Work to complete:
Will you quote precisely the lines that run from the top of the material below to the line containing "CAMM = np.array(cam.rotation_euler.to_matrix())", both ends included?

===== Supplied information

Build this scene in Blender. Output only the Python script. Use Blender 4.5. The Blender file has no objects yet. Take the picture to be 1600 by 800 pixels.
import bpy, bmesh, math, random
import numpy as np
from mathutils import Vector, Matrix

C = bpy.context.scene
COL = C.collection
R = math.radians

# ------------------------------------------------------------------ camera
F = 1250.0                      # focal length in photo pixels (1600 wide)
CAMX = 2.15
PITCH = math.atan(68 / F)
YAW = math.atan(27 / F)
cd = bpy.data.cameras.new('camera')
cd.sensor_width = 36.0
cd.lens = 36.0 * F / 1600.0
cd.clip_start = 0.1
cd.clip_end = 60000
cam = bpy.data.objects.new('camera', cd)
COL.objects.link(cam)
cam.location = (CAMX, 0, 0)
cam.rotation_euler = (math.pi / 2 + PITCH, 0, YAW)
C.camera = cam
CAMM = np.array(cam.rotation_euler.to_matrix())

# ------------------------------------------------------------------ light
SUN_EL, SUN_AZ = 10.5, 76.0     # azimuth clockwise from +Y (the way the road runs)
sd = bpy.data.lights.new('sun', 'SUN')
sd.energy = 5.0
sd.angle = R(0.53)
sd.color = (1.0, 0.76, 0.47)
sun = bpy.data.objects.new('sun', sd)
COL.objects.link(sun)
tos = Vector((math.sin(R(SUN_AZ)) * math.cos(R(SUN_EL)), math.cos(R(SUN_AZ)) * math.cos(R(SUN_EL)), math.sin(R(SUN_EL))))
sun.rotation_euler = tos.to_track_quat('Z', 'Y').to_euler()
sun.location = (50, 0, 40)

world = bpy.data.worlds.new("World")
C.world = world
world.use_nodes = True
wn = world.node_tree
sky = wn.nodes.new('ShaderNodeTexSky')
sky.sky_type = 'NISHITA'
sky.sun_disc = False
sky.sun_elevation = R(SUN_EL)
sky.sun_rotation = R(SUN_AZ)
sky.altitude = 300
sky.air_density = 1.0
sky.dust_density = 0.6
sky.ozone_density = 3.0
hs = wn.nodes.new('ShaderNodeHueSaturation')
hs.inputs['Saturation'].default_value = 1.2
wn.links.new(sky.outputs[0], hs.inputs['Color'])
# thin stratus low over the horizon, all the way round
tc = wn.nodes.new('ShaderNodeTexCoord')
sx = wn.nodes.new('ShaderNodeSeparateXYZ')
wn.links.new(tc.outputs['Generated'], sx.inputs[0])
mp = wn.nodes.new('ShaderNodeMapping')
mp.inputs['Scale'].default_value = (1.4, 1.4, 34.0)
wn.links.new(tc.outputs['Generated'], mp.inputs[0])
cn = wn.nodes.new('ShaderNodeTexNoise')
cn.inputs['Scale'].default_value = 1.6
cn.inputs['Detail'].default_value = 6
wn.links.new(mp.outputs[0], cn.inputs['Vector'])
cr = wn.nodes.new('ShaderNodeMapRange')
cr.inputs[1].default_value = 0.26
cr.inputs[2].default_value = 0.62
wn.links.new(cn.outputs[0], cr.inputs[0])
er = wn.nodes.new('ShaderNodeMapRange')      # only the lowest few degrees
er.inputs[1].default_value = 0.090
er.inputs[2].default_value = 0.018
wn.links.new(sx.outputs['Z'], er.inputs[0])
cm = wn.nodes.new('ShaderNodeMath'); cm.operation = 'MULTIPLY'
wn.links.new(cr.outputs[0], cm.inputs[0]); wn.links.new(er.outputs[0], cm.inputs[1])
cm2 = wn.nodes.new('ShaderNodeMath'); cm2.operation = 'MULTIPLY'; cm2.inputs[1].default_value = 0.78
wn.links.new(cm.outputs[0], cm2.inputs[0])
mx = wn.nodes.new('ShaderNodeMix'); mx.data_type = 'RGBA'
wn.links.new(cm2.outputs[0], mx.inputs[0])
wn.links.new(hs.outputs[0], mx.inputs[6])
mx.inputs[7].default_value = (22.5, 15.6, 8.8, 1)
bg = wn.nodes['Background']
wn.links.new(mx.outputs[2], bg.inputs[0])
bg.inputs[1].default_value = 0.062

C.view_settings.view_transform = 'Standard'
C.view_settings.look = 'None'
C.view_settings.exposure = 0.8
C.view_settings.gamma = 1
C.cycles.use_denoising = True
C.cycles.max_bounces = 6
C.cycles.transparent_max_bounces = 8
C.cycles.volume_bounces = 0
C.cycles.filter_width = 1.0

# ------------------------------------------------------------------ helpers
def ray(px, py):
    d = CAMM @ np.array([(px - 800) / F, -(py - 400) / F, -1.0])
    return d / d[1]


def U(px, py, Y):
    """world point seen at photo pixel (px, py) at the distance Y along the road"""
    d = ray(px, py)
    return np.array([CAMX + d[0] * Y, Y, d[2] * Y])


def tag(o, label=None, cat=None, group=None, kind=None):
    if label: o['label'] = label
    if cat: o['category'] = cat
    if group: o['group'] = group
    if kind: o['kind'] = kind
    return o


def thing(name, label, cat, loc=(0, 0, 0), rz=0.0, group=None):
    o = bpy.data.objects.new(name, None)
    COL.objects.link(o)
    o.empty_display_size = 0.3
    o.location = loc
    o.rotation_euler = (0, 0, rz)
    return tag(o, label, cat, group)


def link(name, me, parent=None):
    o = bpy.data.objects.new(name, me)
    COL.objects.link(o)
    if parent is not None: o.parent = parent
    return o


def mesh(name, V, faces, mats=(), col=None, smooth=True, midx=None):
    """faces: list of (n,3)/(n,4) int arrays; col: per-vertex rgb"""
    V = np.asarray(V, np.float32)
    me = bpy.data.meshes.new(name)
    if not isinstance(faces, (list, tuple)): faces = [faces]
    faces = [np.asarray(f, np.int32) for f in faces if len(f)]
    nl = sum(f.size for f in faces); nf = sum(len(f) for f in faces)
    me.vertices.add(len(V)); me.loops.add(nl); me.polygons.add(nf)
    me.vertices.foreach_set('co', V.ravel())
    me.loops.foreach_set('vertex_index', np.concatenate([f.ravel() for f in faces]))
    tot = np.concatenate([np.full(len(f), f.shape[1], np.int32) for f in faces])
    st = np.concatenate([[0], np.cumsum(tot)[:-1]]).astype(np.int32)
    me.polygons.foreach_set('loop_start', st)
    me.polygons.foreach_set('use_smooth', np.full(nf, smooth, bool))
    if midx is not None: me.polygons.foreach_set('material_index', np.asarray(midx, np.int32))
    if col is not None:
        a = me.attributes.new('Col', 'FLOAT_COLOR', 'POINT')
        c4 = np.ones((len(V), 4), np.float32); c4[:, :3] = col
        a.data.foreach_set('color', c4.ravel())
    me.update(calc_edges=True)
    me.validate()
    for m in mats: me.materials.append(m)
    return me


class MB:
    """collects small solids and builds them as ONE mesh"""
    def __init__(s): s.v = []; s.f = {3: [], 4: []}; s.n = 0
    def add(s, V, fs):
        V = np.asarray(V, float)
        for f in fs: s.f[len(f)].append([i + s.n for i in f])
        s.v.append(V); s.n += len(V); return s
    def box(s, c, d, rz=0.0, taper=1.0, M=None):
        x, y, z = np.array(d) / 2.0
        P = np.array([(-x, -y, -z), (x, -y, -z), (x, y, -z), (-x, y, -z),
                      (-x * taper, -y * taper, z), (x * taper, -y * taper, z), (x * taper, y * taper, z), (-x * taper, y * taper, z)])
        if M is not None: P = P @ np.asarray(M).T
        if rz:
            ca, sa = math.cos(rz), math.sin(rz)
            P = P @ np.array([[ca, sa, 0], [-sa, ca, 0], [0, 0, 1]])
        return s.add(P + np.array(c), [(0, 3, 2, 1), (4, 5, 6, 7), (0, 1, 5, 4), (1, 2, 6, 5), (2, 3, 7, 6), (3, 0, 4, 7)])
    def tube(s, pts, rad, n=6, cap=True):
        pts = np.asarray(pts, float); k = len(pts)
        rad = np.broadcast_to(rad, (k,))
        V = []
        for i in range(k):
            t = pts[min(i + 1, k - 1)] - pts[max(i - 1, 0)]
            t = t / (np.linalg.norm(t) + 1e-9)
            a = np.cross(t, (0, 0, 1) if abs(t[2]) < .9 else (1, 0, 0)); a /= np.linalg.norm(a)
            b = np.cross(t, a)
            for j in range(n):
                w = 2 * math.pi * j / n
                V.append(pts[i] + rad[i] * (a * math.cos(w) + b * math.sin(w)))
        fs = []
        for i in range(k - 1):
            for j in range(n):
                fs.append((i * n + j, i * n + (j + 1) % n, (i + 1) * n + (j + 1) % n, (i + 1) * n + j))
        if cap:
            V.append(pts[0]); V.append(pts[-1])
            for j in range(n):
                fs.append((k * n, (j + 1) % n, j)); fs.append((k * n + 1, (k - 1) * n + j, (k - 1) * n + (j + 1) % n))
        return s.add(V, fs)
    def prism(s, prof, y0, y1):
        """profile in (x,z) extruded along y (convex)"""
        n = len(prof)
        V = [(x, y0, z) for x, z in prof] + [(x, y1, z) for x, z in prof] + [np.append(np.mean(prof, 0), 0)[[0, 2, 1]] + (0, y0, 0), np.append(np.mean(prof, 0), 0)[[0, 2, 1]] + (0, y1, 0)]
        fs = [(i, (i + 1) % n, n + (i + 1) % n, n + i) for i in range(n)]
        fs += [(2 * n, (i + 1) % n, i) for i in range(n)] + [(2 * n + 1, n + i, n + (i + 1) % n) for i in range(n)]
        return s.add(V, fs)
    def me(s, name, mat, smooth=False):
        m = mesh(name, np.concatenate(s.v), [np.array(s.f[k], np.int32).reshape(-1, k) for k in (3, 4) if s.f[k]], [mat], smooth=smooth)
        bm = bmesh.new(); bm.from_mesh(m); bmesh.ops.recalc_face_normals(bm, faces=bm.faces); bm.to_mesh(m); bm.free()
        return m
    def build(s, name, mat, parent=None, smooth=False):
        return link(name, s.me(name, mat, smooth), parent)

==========

Written solution:
Build this scene in Blender. Output only the Python script. Use Blender 4.5. The Blender file has no objects yet. Take the picture to be 1600 by 800 pixels.
import bpy, bmesh, math, random
import numpy as np
from mathutils import Vector, Matrix

C = bpy.context.scene
COL = C.collection
R = math.radians

# ------------------------------------------------------------------ camera
F = 1250.0                      # focal length in photo pixels (1600 wide)
CAMX = 2.15
PITCH = math.atan(68 / F)
YAW = math.atan(27 / F)
cd = bpy.data.cameras.new('camera')
cd.sensor_width = 36.0
cd.lens = 36.0 * F / 1600.0
cd.clip_start = 0.1
cd.clip_end = 60000
cam = bpy.data.objects.new('camera', cd)
COL.objects.link(cam)
cam.location = (CAMX, 0, 0)
cam.rotation_euler = (math.pi / 2 + PITCH, 0, YAW)
C.camera = cam
CAMM = np.array(cam.rotation_euler.to_matrix())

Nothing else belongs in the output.